There are others: Leslie White, a tall, pale Lothario and his voluptuous if ignored wife Kate; Phoebe, Quirke's daughter by birth alone; Hackett, the detective inspector at whom Quirke hurls some probatory missiles; Rose, the widow of an old, rich Irishman; and a "spiv" of a spiritual healer by the name of Kreutz, half-Austrian, half-Indian, but Sufi in his practices.  It is this latter being, who seems to Deidre to hail from another dimension, that maligns no one and yet possesses, "something ... that would make a person wary of being completely frank in talking about him."  The bromides are thankfully few, but with such a host of characters the portraits contain usually no more than a few wide strokes.  Take, for example, what is inflicted upon poor Hackett: 

He was in shirtsleeves and broad braces.  Quirke recognized the voluminous blue trousers, shined to a high polish at seat and knee, that were one half of what must still be the only suit he owned.  His big square face, with its slash of mouth and watchful eyes, was shiny too, especially about the jowls and chin.  His brilliantined black hair was brushed back fiercely from his forehead in a raptor's crest.  Quirke was not sure that he had ever seen Hackett before without his hat.  It was two years since he and Hackett had last spoken, and he was faintly surprised to discover how pleased he was to see the wily old brute, box-head and carp's mouth and shiny serge and all.

A clear image surfaces in our minds, if enhanced by hundreds of close matches.  And while Quirke is rather an original concoction – a recovering drunk, stubborn, and both highly sensitive and almost emotionless – most of the personae suggest old cut-outs of the kind so commonly incident to noir and its shallow, filthy canals.  Deidre, who goes by the nom de scène Laura Swan, emerges from a hardscrabble existence to marry the very unnecessary Billy and then begin a very unnecessary affair with the unmarriable Leslie – and not only the names bespeak little children.  That they come to run jointly a beauty salon and massage parlor should explain Quirke's discomposure at Billy's pleas to file this all away under that most lamentable of Catholic sins – and we should stay our pens right about there.

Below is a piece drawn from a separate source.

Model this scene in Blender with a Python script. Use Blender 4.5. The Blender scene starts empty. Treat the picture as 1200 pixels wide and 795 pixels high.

Benjamin Black is the poorly concealed pseudonym of this fine Irish writer, who has been both praised and lambasted for his venture into what might be broadly termed popular fiction.  Since Banville's bugbear (as with most writers of his talent) has always been overcoming the superficiality of structure, a neat knot of threads may be just what he could use to weave his ivies.  And weave he does: Deidre's hair was "a shining reddish gold, like a million strands of soft, supple metal, catching the light from all angles and glowing even in the half-dark"; at Kreutz's place she finds "three unreally perfect, glossy apples in the copper dish, each one reflecting on its cheek an identical gleaming spot of light from the window"; and a waiter "present[s] the wine bottle for Rose's inspection, like a conjurer showing a dove preparatory to making it disappear."  There are many other such moments, transparent moments that show the old, sturdy, unflappable Banville toggling between the lush madness of aesthetic prose and the austerity of these quiet detective tales.  There is something satisfying in their composition, which is why one is not surprised to hear Banville admit, as he did in a recent interview, that while he can only manage about five hundred words a day for his normal prose, he can pump out up to nine thousand for a noir text.  Must be the quiet, introspective setting.  Bloody and quiet, that is.